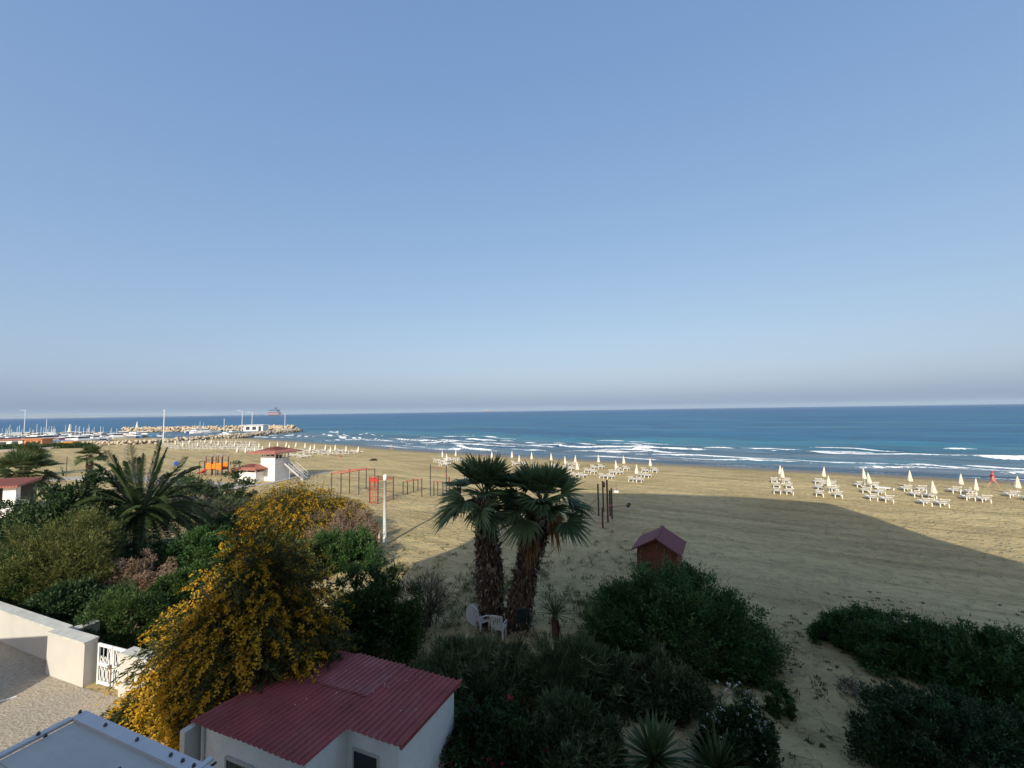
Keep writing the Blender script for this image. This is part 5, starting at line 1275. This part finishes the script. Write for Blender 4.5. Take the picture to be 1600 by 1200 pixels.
# middle
B('laurel_shrub', 'dark leafy shrub behind the shed, right of the near mimosa', 'shrub', 575, 1035, 892, 62, G_MID, 55, n_cl=150, per=100, leaf=(0.19, 0.07), lump=0.5, shoots=0.9)
p_, rx_, ry_, h_ = place(662, 1000, 886, 62, 0.8); twig_bush('leafless grey shrub between the dark laurel and the left palm', p_, rx_, ry_, h_, 34, 56, leafm('twig_grey', [(0, (0.07, 0.058, 0.042)), (1, (0.20, 0.165, 0.125))], 0.9, 0.1))
B('grey_shrub', 'grey-green wispy shrub behind the right end of the shed', 'shrub', 735, 1118, 1018, 98, G_GREY, 57, dep=0.6, n_cl=240, per=110, leaf=(0.32, 0.035), lump=0.4, up=0.7, shoots=0.8)
B('grey_shrub', 'tall grey feathery shrub in front of the small spiky plant', 'shrub', 902, 1122, 1015, 62, G_GREY, 58, dep=0.8, n_cl=190, per=110, leaf=(0.40, 0.035), lump=0.45, up=0.9, shoots=0.9)
B('grey_shrub', 'low grey-green shrub at the foot of the big dark bush', 'shrub', 1035, 1120, 1032, 72, G_GREY, 59, dep=0.7, n_cl=160, per=110, leaf=(0.20, 0.05), lump=0.4, up=0.5)
B('big_bush', 'large dense dark green bush in front of the red hut', 'bush', 1050, 1054, 880, 134, G_FRESH, 60, dep=0.72, n_cl=520, per=130, leaf=(0.13, 0.05), cl_r=0.12, lump=0.2, shoots=0.6)
p = atg(868, 998); yucca('small spiky plant with a red-brown skirt right of the palms', p, 46, 0.75, 71, 0.95, G_GREY, 'spiky_plant', 0.03, True)
# right-hand dune hedge
for k, (cx, yb, yt, hw, lab) in enumerate([(1352, 1018, 944, 64, 'leftmost low green shrub of the dune hedge at right, yellowish at its foot'), (1446, 1062, 962, 88, 'middle low green shrub of the dune hedge at right'), (1562, 1100, 984, 92, 'low green shrub of the dune hedge cut by the right edge')]):
    B('dune_shrub', lab, 'shrub', cx, yb, yt, hw, G_FRESH, 80+k, dep=0.62, n_cl=300, per=130, leaf=(0.11, 0.04), cl_r=0.12, lump=0.25, shoots=0.7, group='dune hedge shrubs')
B('dune_shrub', 'dark low shrub filling the bottom right corner', 'shrub', 1500, 1215, 1090, 150, G_DARK, 84, dep=0.6, n_cl=380, per=120, leaf=(0.10, 0.04), cl_r=0.12, shoots=0.4)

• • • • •

_Goal of the exercise_
Skipping the pictures, transcribe each line above exactly as it appears.

_Written reply_
Keep writing the Blender script for this image. This is part 5, starting at line 1275. This part finishes the script. Write for Blender 4.5. Take the picture to be 1600 by 1200 pixels.
# middle
B('laurel_shrub', 'dark leafy shrub behind the shed, right of the near mimosa', 'shrub', 575, 1035, 892, 62, G_MID, 55, n_cl=150, per=100, leaf=(0.19, 0.07), lump=0.5, shoots=0.9)
p_, rx_, ry_, h_ = place(662, 1000, 886, 62, 0.8); twig_bush('leafless grey shrub between the dark laurel and the left palm', p_, rx_, ry_, h_, 34, 56, leafm('twig_grey', [(0, (0.07, 0.058, 0.042)), (1, (0.20, 0.165, 0.125))], 0.9, 0.1))
B('grey_shrub', 'grey-green wispy shrub behind the right end of the shed', 'shrub', 735, 1118, 1018, 98, G_GREY, 57, dep=0.6, n_cl=240, per=110, leaf=(0.32, 0.035), lump=0.4, up=0.7, shoots=0.8)
B('grey_shrub', 'tall grey feathery shrub in front of the small spiky plant', 'shrub', 902, 1122, 1015, 62, G_GREY, 58, dep=0.8, n_cl=190, per=110, leaf=(0.40, 0.035), lump=0.45, up=0.9, shoots=0.9)
B('grey_shrub', 'low grey-green shrub at the foot of the big dark bush', 'shrub', 1035, 1120, 1032, 72, G_GREY, 59, dep=0.7, n_cl=160, per=110, leaf=(0.20, 0.05), lump=0.4, up=0.5)
B('big_bush', 'large dense dark green bush in front of the red hut', 'bush', 1050, 1054, 880, 134, G_FRESH, 60, dep=0.72, n_cl=520, per=130, leaf=(0.13, 0.05), cl_r=0.12, lump=0.2, shoots=0.6)
p = atg(868, 998); yucca('small spiky plant with a red-brown skirt right of the palms', p, 46, 0.75, 71, 0.95, G_GREY, 'spiky_plant', 0.03, True)
# right-hand dune hedge
for k, (cx, yb, yt, hw, lab) in enumerate([(1352, 1018, 944, 64, 'leftmost low green shrub of the dune hedge at right, yellowish at its foot'), (1446, 1062, 962, 88, 'middle low green shrub of the dune hedge at right'), (1562, 1100, 984, 92, 'low green shrub of the dune hedge cut by the right edge')]):
    B('dune_shrub', lab, 'shrub', cx, yb, yt, hw, G_FRESH, 80+k, dep=0.62, n_cl=300, per=130, leaf=(0.11, 0.04), cl_r=0.12, lump=0.25, shoots=0.7, group='dune hedge shrubs')
B('dune_shrub', 'dark low shrub filling the bottom right corner', 'shrub', 1500, 1215, 1090, 150, G_DARK, 84, dep=0.6, n_cl=380, per=120, leaf=(0.10, 0.04), cl_r=0.12, shoots=0.4)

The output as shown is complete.